Maynard Dixon To The Desert Again is funded in part by the Cleone Peterson Eccles Endowment Fund, the George S. and Dolores Doré Eccles Foundation, the Dr. Charles .Bieber Family Trust, Terence K. Stephens, Grant and Betty Hagestad, the Thunderbird Foundation for the Arts, the Lawrence T. Dee Janet T. Dee Foundation, the C. Comstock Clayton Foundation, and the contributing members of KUED.
Maynard Dixon: To the Desert Again airs Wednesday, November 22 at 8 p.m. on KUED-Channel 7. A free sneak preview of this documentary will be shown to the public Tuesday, November 14, at 7 p.m. at the Utah Museum of Fine Arts located on campus at the University of Utah
Last year I heard a wonderful lecture by Daniel Dixon entitled "Growing Up With Giants", about his childhood and life as the son of Maynard Dixon and Dorothea Lange. It was illustrated entirely with Dixon's paintings and Lange's photographs. Two hours of spell-binding narrative and art.
Thanks. I did not know of this man, or his work. Beautiful. The search begins.

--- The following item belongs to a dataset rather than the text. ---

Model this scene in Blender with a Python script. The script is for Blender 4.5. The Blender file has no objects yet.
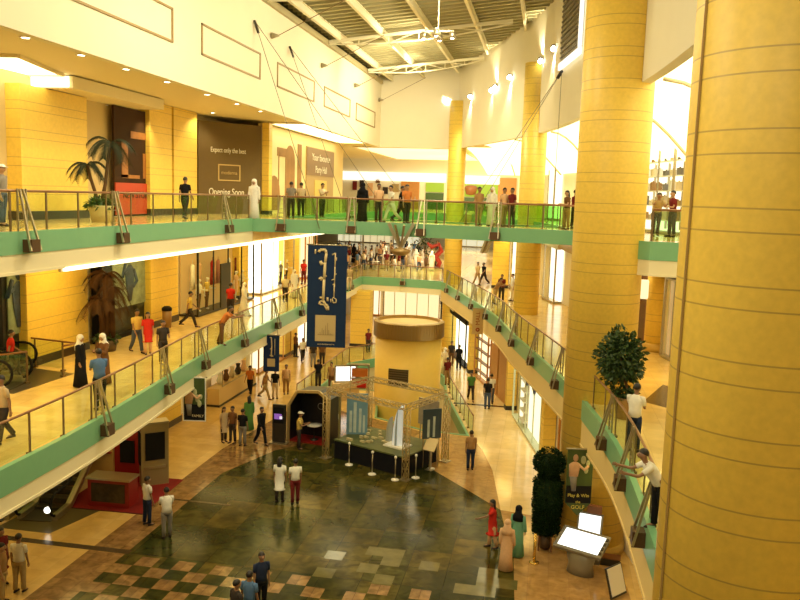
import bpy, bmesh, math, random
from mathutils import Vector, Matrix
from mathutils.geometry import tessellate_polygon
random.seed(7)
PI = math.pi
sc = bpy.context.scene
COL = sc.collection

# ------------------------------------------------------------------ camera and surveying helpers
FPX = 800.0
YAW, PITCH, ROLL = math.radians(10.2), math.radians(7.35), math.radians(1.8)
CAM = Vector((0, 0, 11.6))
Fv = Vector((-math.sin(YAW)*math.cos(PITCH), math.cos(YAW)*math.cos(PITCH), -math.sin(PITCH)))
R0 = Vector((math.cos(YAW), math.sin(YAW), 0))
U0 = R0.cross(Fv)
Rv = math.cos(ROLL)*R0 + math.sin(ROLL)*U0
Uv = math.cos(ROLL)*U0 - math.sin(ROLL)*R0

def ray(px, py):
    return Fv + (px-400)/FPX*Rv - (py-300)/FPX*Uv
def at(px, py, z):                       # survey: where a sight line meets a floor level
    d = ray(px, py); t = (z-CAM.z)/d.z
    return Vector((d.x*t, d.y*t, z))
def deep(px, py, dist):                  # survey: point at a forward distance
    return CAM + ray(px, py)*dist
def hit(path, px, py):                   # survey: where a sight line meets a wall line
    d = ray(px, py)
    for (x0, y0), (x1, y1) in zip(path, path[1:]):
        ex, ey = x1-x0, y1-y0; den = d.x*ey-d.y*ex
        if abs(den) < 1e-9: continue
        t = (x0*ey-y0*ex)/den; s = (x0*d.y-y0*d.x)/den
        if t > 0 and -1e-6 <= s <= 1+1e-6: return Vector((d.x*t, d.y*t, CAM.z+d.z*t))
    best = None                           # beyond the ends: carry the end stretches on
    for (x0, y0), (x1, y1), lo in ((path[0], path[1], True), (path[-2], path[-1], False)):
        ex, ey = x1-x0, y1-y0; den = d.x*ey-d.y*ex
        if abs(den) < 1e-9: continue
        t = (x0*ey-y0*ex)/den; q = (x0*d.y-y0*d.x)/den
        if t > 0 and (q < 0 if lo else q > 1):
            m = abs(q) if lo else q-1
            if best is None or m < best[0]: best = (m, Vector((d.x*t, d.y*t, CAM.z+d.z*t)))
    if best: return best[1]
    raise ValueError((px, py))

cd = bpy.data.cameras.new('camera'); cam = bpy.data.objects.new('camera', cd); COL.objects.link(cam)
cd.sensor_width = 36; cd.lens = 36*FPX/800; cd.clip_start = .05; cd.clip_end = 400
M = Matrix((( Rv.x, Uv.x, -Fv.x), (Rv.y, Uv.y, -Fv.y), (Rv.z, Uv.z, -Fv.z))).to_4x4()
M.translation = CAM; cam.matrix_world = M
sc.camera = cam
vs = sc.view_settings
vs.view_transform = 'Standard'; vs.look = 'None'; vs.gamma = 1; vs.use_curve_mapping = False; vs.exposure = -0.83

G, L1, L2 = 0.0, 5.2, 10.4
CEIL2 = 15.5                              # ceiling over the second gallery
WBOT = 15.3                               # underside of the big atrium walls

# ------------------------------------------------------------------ materials
MATS = {}
def mat(name, col, rough=.5, metal=0, emit=None, estr=0, var=0, scale=4.0, bump=0, spec=.5):
    if name in MATS: return MATS[name]
    m = bpy.data.materials.new(name); m.use_nodes = True
    nt = m.node_tree; b = nt.nodes['Principled BSDF']
    b.inputs['Base Color'].default_value = (*col, 1); b.inputs['Roughness'].default_value = rough
    b.inputs['Metallic'].default_value = metal; b.inputs['Specular IOR Level'].default_value = spec if rough < .6 else min(spec, .15)
    if emit: b.inputs['Emission Color'].default_value = (*emit, 1); b.inputs['Emission Strength'].default_value = estr
    if var or bump:
        tc = nt.nodes.new('ShaderNodeTexCoord'); n = nt.nodes.new('ShaderNodeTexNoise')
        n.inputs['Scale'].default_value = scale; n.inputs['Detail'].default_value = 4
        nt.links.new(tc.outputs['Object'], n.inputs['Vector'])
        if var:
            r = nt.nodes.new('ShaderNodeMapRange'); r.inputs[3].default_value = 1-var; r.inputs[4].default_value = 1+var
            nt.links.new(n.outputs['Fac'], r.inputs[0])
            mx = nt.nodes.new('ShaderNodeMix'); mx.data_type = 'RGBA'; mx.blend_type = 'MULTIPLY'
            mx.inputs[0].default_value = 1; mx.inputs[6].default_value = (*col, 1)
            nt.links.new(r.outputs[0], mx.inputs[7]); nt.links.new(mx.outputs[2], b.inputs['Base Color'])
        if bump:
            bp = nt.nodes.new('ShaderNodeBump'); bp.inputs['Strength'].default_value = bump
            nt.links.new(n.outputs['Fac'], bp.inputs['Height']); nt.links.new(bp.outputs[0], b.inputs['Normal'])
    MATS[name] = m; return m

def glow(name, col, s):
    return mat(name, tuple(.3*c for c in col), .5, 0, col, s)

def glass_mat(name, tint, refl=.05):
    m = bpy.data.materials.new(name); m.use_nodes = True; nt = m.node_tree
    for n in list(nt.nodes): nt.nodes.remove(n)
    o = nt.nodes.new('ShaderNodeOutputMaterial'); t = nt.nodes.new('ShaderNodeBsdfTransparent'); g = nt.nodes.new('ShaderNodeBsdfGlossy')
    t.inputs[0].default_value = (*tint, 1); g.inputs['Roughness'].default_value = .03
    mx = nt.nodes.new('ShaderNodeMixShader'); mx.inputs[0].default_value = refl
    nt.links.new(t.outputs[0], mx.inputs[1]); nt.links.new(g.outputs[0], mx.inputs[2])
    nt.links.new(mx.outputs[0], o.inputs[0]); MATS[name] = m; return m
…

We have produced this two times. Once here in Southern Utah and last June in Salt Lake City. I spent the night with Daniel last night. We threw down a few and laughed a lot. Liberal, but very bright. As the founder of a non profit, I have to keep my politics neutral in such situations.
"Home of the Desert Rat", is now at the Phoenix Museum. In my lecture, Maynard Dixon: Approach to Modernism, we call this one out as his final masterpiece. I live in and own his Southern Utah home.
When you come, we will have dinner at his home and throw down a few. He never made it to Canada but came very close a few times. In 1917 he spent the summer at Glacier park with Charlie Russell.
This one is coming up at Bonhams and Butterfields in San Francisco/LA in December. Estimate is 600,000-800,000. It will bring half again that number. Painted near the Grapevine in the Tehachapi Range. It is 36x40 inches. His record price is 1700 per square inch.
I've been over that pass many times. Once was the editor of a newsletter named for "what once was a winding two lane ribbon of blacktop", The Grapevine.
Mr. Dixon shows what true talent and determination can accomplish.
Ah, don't we though! Mrs. Reo and I attended the presentation in Kanab in August of '05. If that was one of the presentations you put on, thank you very much!